Séraphin-Médéric Mieusement (1840-1905) was a French architectural photographer born in Gonneville-la-Mallet, a commune in the Seine-Maritime department in the Normandy region of Northern France. As a young man, he established himself as a photographer in Blois in the Loire Valley and worked for acclaimed architects including Jacques Félix Duban (1798-1870), Anatole de Baudot (1834-1915), and Eugène Viollet-le-Duc (1814-1879) to provide photographic supplements for restoration projects on historic monuments. Some of his first photographs were of the Château de Blois and the Château de Pierrefonds. At 22 years old, Mieusement had his first exhibition of his photographs in London in 1862, and two years later exhibited at the Société française de photographie in Paris. In 1870, Mieusement’s first four photographs, picturing the Gaston d'Orléans staircase in Blois, entered the collection of the Commission des monuments historiques accompanied by a note from Félix Duban about the ongoing restoration.
In 1872, the photographic collection of the Commission included only around 600 photographic prints of monuments by Édouard Baldus (1813-1889), Hippolyte Bayard (1801-1887), Gustave Le Gray (1820-1884), Henri Le Secq (1818-1882), Auguste Mestral (1812-1884), and others taken two decades earlier. After identifying the gaps in their collection, Mieusement proposed a new, monumental project to the Commission, which included a detailed travel itinerary to photograph designated monuments throughout France, as well as a request for one hundred and fifty thousand francs to deliver around thirty-five photographs per month over a ten-year period, over 4,000 photographs plus negatives. His 1872 proposal was refused due to the limited budget of the Commission, which solely financed repairs to buildings. On January 7, 1873, the Commission revised its official list of monuments and the following year amended its budget to include the acquisition of photographs – purchasing prints by Charles Marville (1813-1879), Dominique Roman (1824-1911), Louis-Emile Durandelle (1839-1917), and in late 1874, one hundred and thirty-seven photographs by Mieusement.
Mieuseument began actively working under the Commission des Monuments Historiques, detailing his 1875 journey to the Commission in various towns and cities: "Nevers, Moulins, Lyon, Vienne sur Rhône, Avignon, Arles, Nîmes, Marseille, Toulon, Nice, Vintimille, Genoa, Florence, return via Chambéry, Mâcon and Blois,” to which the Commission responded with a list of monuments in each location. After receiving these commissioned photographs from Mieusement, they tasked him in 1877 with producing three-hundred fifty photographs for L'Exposition universelle de 1878 to highlight the restoration work in monuments across France. The photographer was awarded a silver medal for these photographs and was soon admitted to the French Society of Photography, where he became president of the Society of Artistic Excursions of Loir-et-Cher.

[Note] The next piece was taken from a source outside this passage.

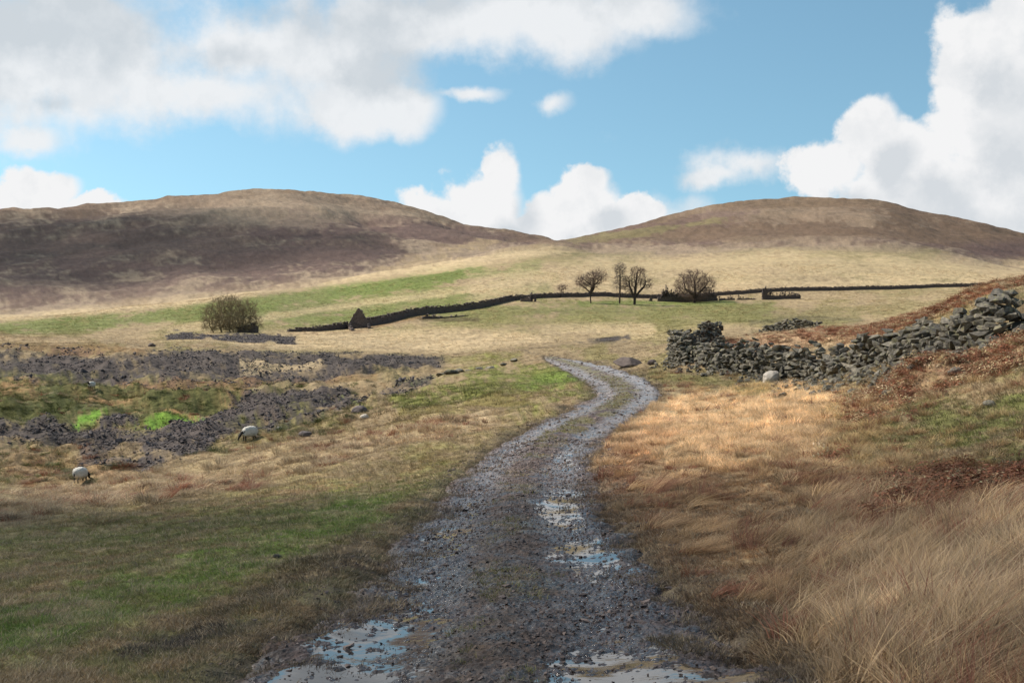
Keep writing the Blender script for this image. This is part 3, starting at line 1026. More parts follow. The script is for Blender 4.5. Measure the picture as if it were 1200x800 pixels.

As a trusted photographer associated with the Commission, Mieusement signed contracts with other organizations including the Ministère des Cultes which commissioned Mieusement in 1881 to photograph one category of buildings outside the control of the Commission: cathedrals, which remained solely under the ministère des Affaires ecclésiastiques. In 1883, Mieusement was granted an exclusive sales counter at the Trocadéro, and permitted to sell the photographs he had taken for the Commission as well as those from his private collection. In 1885, he moved his studio to Paris at 13 Rue de Passy. In 1886, he was granted a second sales counter in the Hôtel de Cluny Museum.

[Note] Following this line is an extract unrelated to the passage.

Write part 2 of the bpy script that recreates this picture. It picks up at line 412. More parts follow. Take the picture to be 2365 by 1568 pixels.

In 1890, after the marriage of Mieusement’s daughter Laure to photographer Paul Robert (1867-1898), Mieusement passed by dowry his contract with the Commission of historic monuments and the management of the Mieusement collection to his son-in-law. Three years later, Mieusement traveled to Algeria on a photographic survey mission for the Ministry of Worship. Upon his return, he continued to work in Provence before retiring in Blois. In 1894, Paul Robert was granted the exploitation of all photographs of the Commission and unified all photographs under the rating Monument Historique. He assisted with organizing and cataloging the photographs of Mieusement, as well as photographing some monuments himself in specific regions of France. In 1897, Paul Robert became the secretary of the Chambre syndicale de la photographie, but died prematurely only a year later. Mieusement’s concession and the exploitation of the photographs in the Commission transferred to the Neurdein Brothers House – a family of French photographs. Other photographers, including Jean-Eugène Durand were hired to document historic monuments for the Commission and Durand’s photographs are included in the vintage photographic albums.
From the late-1870s through the early-1900s, American architect and art historian Russell Sturgis (1836-1909) acquired over 600 photographs by Mieusement, including photos by Paul Robert, to add to his private collection of over fifteen thousand 19th century architectural photographs, now housed in the collection of Washington University.
On September 10, 1905, Miesuement passed away in the oceanside commune of Pornic at the age of 65.